Mirisnya, lanjut dia, ternyata selama ini tidak pernah ada evaluasi dari pemerintah daerah mengenai hal ini sehingga penambahan kuota hanya bertambah nol sekian persen bahkan berkurang.

“Sangat disayangkan pemerintah daerah seperti lepas tangan, pantas kelangkaan BBM bersubsidi terjadi di Maluku Utara, belum lagi maraknya kebocoran penyalahgunaan BBM bersubsidi oleh oknum-oknum dan termasuk pembiaran pengecer,” cetus Nurlaela.

Sementara itu, Ketua KSL Maluku Utara, Syahril menegaskan, para sopir truk lintas Maluku Utara berdasarkan data organisasi totalnya ada sebanyak 389 unit kendaraan.

Menurut dia, selama ini para sopir lintas sudah sangat berperan membantu pemerintah daerah, masyarakat dan pengusaha dalam hal distribusi barang ke seluruh pelosok daerah di Maluku Utara.

“Karena aktivitas kami inilah sehingga membantu mendistribusi bahan pangan, bahan bangunan, kebutuhan tambang, kebutuhan medis, proyek semuanya kami yang berperan,” jelas Syahril.

Untuk itu, Syahril menegaskan, jika aspirasi para sopir lintas ini tidak dipedulikan oleh pemerintah daerah maka pihaknya mengancam bakal melakukan aksi mogok massal operasi pengangkutan barang.

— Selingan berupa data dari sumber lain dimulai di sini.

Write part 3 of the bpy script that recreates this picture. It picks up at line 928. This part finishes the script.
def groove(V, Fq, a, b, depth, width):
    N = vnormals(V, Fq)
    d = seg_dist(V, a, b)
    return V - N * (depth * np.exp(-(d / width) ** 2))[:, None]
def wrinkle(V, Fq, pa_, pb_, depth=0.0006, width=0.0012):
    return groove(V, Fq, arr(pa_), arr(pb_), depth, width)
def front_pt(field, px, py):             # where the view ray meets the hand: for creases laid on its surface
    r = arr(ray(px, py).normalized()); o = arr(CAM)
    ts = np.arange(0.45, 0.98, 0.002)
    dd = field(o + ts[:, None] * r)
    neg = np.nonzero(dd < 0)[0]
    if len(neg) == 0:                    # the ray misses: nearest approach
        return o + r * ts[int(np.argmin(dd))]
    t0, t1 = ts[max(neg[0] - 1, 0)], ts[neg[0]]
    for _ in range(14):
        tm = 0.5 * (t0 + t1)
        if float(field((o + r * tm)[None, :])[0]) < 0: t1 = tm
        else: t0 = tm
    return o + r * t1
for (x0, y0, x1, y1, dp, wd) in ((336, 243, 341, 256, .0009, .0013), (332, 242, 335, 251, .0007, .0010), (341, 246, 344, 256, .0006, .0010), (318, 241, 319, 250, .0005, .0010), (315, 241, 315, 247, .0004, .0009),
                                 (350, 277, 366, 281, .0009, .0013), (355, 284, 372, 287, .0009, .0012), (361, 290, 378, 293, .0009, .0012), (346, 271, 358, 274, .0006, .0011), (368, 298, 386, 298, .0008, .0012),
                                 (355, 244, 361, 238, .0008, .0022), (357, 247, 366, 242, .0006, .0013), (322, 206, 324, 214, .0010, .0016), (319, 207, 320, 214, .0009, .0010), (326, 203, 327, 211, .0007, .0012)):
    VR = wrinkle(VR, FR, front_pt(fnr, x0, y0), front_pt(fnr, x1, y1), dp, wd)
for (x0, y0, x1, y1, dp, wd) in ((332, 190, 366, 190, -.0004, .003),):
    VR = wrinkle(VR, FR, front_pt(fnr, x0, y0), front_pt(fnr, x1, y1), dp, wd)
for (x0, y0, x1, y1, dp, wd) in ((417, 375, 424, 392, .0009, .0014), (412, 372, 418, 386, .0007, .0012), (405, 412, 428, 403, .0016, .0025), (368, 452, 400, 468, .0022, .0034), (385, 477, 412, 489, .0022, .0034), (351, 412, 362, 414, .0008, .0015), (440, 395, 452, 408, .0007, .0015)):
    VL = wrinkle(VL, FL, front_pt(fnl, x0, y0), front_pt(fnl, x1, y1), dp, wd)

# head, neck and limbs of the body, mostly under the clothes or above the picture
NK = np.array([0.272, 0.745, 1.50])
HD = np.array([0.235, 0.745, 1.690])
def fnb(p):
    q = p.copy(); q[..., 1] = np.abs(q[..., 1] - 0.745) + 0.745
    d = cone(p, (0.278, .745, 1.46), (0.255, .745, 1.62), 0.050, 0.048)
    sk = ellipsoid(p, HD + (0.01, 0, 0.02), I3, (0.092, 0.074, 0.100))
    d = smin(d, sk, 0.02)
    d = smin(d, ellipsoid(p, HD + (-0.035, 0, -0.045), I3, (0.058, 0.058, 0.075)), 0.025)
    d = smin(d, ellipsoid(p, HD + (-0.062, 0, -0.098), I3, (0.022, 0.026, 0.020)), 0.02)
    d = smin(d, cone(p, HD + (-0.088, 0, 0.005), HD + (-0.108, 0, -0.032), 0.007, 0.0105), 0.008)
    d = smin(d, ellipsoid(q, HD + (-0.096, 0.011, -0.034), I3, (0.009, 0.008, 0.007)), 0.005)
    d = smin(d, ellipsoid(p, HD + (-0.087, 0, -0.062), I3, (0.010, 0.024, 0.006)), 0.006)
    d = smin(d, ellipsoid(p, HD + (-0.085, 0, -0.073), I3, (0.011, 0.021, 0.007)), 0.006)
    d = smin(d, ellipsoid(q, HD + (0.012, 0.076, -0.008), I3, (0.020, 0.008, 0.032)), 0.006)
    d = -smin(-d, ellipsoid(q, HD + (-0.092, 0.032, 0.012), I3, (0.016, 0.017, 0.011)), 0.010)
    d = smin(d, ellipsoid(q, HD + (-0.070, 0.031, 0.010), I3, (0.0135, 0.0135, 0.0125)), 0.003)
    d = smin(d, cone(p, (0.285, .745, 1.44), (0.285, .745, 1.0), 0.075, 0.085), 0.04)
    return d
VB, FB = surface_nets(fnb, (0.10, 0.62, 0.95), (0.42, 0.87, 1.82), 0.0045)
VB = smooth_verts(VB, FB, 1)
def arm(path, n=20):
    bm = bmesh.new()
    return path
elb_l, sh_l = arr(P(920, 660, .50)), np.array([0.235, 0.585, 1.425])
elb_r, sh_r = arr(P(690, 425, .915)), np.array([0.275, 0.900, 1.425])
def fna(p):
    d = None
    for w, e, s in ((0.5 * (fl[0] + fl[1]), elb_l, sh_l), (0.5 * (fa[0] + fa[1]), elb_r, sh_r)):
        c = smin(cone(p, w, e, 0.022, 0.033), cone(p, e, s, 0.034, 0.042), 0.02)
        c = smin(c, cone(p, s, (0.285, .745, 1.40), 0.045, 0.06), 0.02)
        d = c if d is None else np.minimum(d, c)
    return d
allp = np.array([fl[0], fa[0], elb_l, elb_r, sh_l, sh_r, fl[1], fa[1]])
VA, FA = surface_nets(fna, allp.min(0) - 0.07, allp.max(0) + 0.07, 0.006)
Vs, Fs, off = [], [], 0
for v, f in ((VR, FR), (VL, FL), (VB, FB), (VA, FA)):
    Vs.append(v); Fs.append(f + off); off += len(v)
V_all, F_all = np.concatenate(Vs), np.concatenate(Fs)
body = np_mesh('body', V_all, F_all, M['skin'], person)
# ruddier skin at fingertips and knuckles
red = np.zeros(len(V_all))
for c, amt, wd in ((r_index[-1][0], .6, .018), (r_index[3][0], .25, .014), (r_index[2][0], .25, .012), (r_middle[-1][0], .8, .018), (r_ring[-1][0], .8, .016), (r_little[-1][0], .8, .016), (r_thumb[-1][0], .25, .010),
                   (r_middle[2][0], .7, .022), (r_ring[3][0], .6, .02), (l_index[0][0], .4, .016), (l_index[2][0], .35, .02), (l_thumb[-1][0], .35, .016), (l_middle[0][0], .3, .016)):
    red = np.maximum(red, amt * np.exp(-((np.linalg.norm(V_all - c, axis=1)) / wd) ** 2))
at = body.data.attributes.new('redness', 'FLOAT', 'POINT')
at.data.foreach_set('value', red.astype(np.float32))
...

“Jika Pemda tidak pedulikan aspirasi kami, sebagai ketua saya pastikan kami akan lakukan mogok massal stop semua aktivitas distribusi barang. Bayangkan solar kami beli harga Rp 15.000, tapi itu di pengecer, terus susahnya minta ampun, SPBU tidak jual, hanya di APMS dan Siantan tapi itupun terbatas, kebutuhan kami setiap kali perjalan bolak balik itu membutuhkan 90-150 liter,  akhirnya kami harus isi BBM jenis Dexalite harga Rp. 18.000 lebih per liter, belum lagi harga akomadasi ferry, operasional lain, dengan kondisi ini kami minus, tidak bisa bawa pulang hasil keringat untuk anak istei di rumah,” tegasnya.